IMO Problem 1

Introduction

IMO - is an international mathematical olympiad held every year in summer in different countries. It is the most prestigious and arguably the most difficult math olympiad for high-school students. Math problems generally require original thinking and certain theoretical background. In the next series of posts I will try to present solutions and views on the problems from the point of view of past silver medalist of this olympiad,who however did not practice math olympiad problems for almost a decade.

Problem 1

Statement:

For each integer a[0] > 1, define the infinite sequence a[0], a[1], a[2], … as follows:

a[n+1] is a square root of a[n] if a[n] is a perfect square, otherwise a[n+1] = a[n] + 3

Determine all values of a[0] for which there is a number A such that a[n] = A for infinitely many values of n.

Solution:

Let’s rephrase the question (think why this is equivalent statement!):

Determine all values of a[0] such that our sequence is periodic.

Assume that a[0] is a multiple of 3, we will show that our sequence will then have a period and hence fulfill the problem statement. Indeed, assume the opposite: that there exist such values of a[0] where a generated sequence is not periodic. Among such values of a[0]’s let pick the minimum - x. Generated sequence will look as follows: x, x+3, x+6..., y, sqrt(y)..., where y is the first perfect square to occur in the sequence (it must be there because at least x*x - x is divisible by 3). We will show that:

x*x >= y or sqrt(y) < x. (1)

Denote floor(sqrt(x)) as z, (z >= 2, case z = 1 is easy to check manually). Apparently z*z <= x < (z+1)*(z+1).

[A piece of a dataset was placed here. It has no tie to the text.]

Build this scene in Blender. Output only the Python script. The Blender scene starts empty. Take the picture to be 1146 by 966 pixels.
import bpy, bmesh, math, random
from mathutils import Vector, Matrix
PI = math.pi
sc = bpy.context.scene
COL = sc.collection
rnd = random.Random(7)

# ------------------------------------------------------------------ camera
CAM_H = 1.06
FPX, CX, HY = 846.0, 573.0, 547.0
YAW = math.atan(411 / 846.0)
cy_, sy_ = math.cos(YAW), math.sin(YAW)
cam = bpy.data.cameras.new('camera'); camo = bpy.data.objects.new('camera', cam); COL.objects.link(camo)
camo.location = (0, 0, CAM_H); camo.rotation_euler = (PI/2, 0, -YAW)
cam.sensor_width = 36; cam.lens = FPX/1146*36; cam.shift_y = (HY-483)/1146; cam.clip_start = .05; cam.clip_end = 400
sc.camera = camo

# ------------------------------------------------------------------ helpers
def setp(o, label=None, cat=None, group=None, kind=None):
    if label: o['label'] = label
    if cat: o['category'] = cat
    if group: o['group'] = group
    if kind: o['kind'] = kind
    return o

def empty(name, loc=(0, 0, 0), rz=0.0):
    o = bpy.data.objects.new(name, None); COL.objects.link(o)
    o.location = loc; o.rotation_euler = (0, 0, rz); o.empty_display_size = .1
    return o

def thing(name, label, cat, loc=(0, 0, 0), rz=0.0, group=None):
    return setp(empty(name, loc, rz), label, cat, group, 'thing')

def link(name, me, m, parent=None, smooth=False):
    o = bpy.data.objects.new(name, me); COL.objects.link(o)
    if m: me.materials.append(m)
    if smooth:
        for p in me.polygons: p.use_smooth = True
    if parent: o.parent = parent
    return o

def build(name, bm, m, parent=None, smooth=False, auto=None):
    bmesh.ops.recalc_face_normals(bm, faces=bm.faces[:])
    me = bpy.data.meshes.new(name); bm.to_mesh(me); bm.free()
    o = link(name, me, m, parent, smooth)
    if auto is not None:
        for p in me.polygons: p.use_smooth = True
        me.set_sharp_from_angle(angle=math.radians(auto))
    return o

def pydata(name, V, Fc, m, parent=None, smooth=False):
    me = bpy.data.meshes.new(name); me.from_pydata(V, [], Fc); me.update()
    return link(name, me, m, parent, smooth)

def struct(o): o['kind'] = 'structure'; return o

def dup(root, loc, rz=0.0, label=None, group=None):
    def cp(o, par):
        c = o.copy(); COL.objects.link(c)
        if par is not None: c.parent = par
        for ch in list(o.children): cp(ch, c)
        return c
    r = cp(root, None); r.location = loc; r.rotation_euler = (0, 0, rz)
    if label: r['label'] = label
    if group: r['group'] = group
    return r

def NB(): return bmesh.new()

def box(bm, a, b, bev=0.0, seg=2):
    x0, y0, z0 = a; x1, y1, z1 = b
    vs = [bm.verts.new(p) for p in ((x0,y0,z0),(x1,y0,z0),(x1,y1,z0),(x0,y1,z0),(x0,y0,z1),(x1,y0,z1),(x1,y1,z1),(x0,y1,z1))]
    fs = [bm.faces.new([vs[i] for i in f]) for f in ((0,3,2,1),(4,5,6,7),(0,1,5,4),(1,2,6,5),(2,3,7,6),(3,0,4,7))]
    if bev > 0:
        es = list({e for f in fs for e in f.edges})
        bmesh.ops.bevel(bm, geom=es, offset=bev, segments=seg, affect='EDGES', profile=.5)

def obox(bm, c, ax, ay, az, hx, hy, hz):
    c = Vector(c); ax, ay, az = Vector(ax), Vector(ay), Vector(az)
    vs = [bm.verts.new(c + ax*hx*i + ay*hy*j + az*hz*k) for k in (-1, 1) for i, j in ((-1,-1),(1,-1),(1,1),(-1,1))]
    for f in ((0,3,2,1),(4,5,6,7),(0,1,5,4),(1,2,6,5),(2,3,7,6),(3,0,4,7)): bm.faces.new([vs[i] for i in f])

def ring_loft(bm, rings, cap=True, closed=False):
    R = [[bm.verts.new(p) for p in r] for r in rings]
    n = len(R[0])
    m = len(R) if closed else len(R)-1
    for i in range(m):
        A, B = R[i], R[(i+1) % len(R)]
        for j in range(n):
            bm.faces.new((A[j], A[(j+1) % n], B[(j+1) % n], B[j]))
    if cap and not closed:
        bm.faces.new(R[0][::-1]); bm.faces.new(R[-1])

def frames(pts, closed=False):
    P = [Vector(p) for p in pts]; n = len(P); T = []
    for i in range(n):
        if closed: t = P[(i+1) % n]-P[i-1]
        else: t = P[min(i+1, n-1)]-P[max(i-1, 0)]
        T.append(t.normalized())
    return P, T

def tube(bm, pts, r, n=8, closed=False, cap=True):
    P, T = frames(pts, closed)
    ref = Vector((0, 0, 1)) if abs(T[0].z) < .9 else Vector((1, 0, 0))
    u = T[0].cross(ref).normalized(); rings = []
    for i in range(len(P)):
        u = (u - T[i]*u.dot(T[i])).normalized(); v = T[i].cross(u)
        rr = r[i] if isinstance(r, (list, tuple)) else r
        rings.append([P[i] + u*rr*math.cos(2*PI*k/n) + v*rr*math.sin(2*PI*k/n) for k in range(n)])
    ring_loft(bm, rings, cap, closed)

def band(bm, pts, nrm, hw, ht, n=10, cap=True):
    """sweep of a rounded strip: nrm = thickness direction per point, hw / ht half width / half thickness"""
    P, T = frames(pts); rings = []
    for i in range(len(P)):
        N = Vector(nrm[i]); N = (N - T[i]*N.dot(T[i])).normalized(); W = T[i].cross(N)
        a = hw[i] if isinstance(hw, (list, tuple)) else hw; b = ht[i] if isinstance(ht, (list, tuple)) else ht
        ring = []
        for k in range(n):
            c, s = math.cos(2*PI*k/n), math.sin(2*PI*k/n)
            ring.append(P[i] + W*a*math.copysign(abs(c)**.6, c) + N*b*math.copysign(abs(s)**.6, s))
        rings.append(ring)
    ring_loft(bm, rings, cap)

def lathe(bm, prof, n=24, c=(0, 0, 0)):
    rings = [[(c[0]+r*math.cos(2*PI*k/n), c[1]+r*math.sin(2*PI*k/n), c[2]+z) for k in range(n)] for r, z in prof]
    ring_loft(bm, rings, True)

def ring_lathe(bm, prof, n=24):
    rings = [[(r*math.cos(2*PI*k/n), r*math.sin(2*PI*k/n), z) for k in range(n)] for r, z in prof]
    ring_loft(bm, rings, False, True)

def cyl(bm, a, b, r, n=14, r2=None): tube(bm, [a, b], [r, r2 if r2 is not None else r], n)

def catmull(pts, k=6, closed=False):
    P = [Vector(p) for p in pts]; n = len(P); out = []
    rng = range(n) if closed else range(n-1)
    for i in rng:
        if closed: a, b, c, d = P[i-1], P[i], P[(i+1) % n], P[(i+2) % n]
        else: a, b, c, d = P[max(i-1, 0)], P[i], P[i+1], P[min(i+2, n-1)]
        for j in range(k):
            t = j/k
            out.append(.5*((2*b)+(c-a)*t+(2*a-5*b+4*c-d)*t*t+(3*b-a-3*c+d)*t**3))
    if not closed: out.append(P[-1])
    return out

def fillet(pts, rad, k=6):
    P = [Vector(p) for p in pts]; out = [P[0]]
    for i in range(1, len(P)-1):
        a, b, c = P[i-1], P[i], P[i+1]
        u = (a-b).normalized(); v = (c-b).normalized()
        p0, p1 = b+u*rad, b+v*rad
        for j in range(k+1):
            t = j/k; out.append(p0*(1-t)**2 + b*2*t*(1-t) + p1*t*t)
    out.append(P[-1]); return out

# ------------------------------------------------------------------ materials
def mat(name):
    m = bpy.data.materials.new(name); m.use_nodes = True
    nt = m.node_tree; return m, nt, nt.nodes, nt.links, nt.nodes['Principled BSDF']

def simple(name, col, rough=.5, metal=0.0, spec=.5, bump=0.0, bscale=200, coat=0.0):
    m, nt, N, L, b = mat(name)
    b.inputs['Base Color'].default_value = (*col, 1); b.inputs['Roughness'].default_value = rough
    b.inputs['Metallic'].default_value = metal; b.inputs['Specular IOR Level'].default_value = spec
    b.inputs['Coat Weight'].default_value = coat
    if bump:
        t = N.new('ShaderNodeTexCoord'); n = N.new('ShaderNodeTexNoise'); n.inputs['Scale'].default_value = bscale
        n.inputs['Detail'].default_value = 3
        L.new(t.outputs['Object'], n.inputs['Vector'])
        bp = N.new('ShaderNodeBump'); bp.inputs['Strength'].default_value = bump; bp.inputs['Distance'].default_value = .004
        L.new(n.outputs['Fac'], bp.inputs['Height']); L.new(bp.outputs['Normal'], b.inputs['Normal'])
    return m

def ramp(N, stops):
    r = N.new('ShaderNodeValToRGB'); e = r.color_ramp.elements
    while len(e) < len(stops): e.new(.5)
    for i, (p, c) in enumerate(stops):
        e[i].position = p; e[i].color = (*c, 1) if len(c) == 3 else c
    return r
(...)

Since x is divisible by 3 and the sequence grows by 3 until it reaches y, the value of y has to be divisible by 3 as well, and so is its square root, i.e. 3 divides sqrt(y).. Hence, if m = z mod 3, then sqrt(y) = (z + 3 - m), but then as we established x >= (z * z) > (z + (3 - m)) = sqrt(y). Therefore we proved statement (1) from above. But that means we found a value sqrt(y) which is divisible by 3 and it does not generate a periodic sequence while being smaller than x - contradiction!. Now as we have proven if value of a[0] is divisible by 3 then our sequence is periodic.

Now assume that a[0] mod 3 = 2 and claim that our sequence is not periodic. In fact, we will prove a slightly stronger statement.

Lemma X:

if there is a member x in our sequence a[0], a[1] ..., such that x mod 3 = 2 then our sequence is not periodic

Note that a perfect square cannot have a remainder 2 modulus 3 (this is easy to check by hand), therefore starting from value of x: x, x+3, x+6, ... will all have the same remainder 2 mod 3. Which means the only operation applied to our sequence is +3 - therefore it is an infinitely growing sequence!

The only left case is if a[0] mod 3 = 1. We will show that in this case our sequence is not periodic as well. Let’s use contradiction method again and assume there is a value of a[0] such that a[0] mod 3 = 1 and the sequence is periodic. Among such value of a[0] we pick the miniumum - x. And similar to the first case assume first perfect square to appear is y (if there is none then our sequence is not periodic). If sqrt(y) mod 3 == 2 then due to Lemma X our sequence is not periodic. Therefore sqrt(y) mod 3 == 1 (none of the values in our sequence is divisible by 3 - which is easy to check). Similarly to the first case we can show that sqrt(y) < x which contradicts to the assumption that x is a minimum. Contradiction!

Answer: The only value satisfying values of a[0] are all the natural numbers divisible by 3.

Conclusion:

First step to solving the problem was rephrasing it. It is an important step, because it often helps to simplify and to understand what is actually important in the question. It also helps to see a problem under different light sometimes.

Next step was to split the problem into multiple cases. It is helpful because it gives us additional information which can be used to analyze the problem further. For instance in this problem, we split the cases by the remainder of a[0] modulo 3, because analyzing the problem knowing this information is a lot simpler.

We used mainly two tricks in this problem:

1. Contradiction method: assume that the statement false and come to the contradiction, hence proving the statement itself.

2. Pick a minimum (or maximum) satisfying the requirements. This is a good method to use in conjuction with contradiction method, if we can arrive to a smaller (bigger) value satisfying the requirements hence a giving us a contradiction.

Hope u had fun reading this!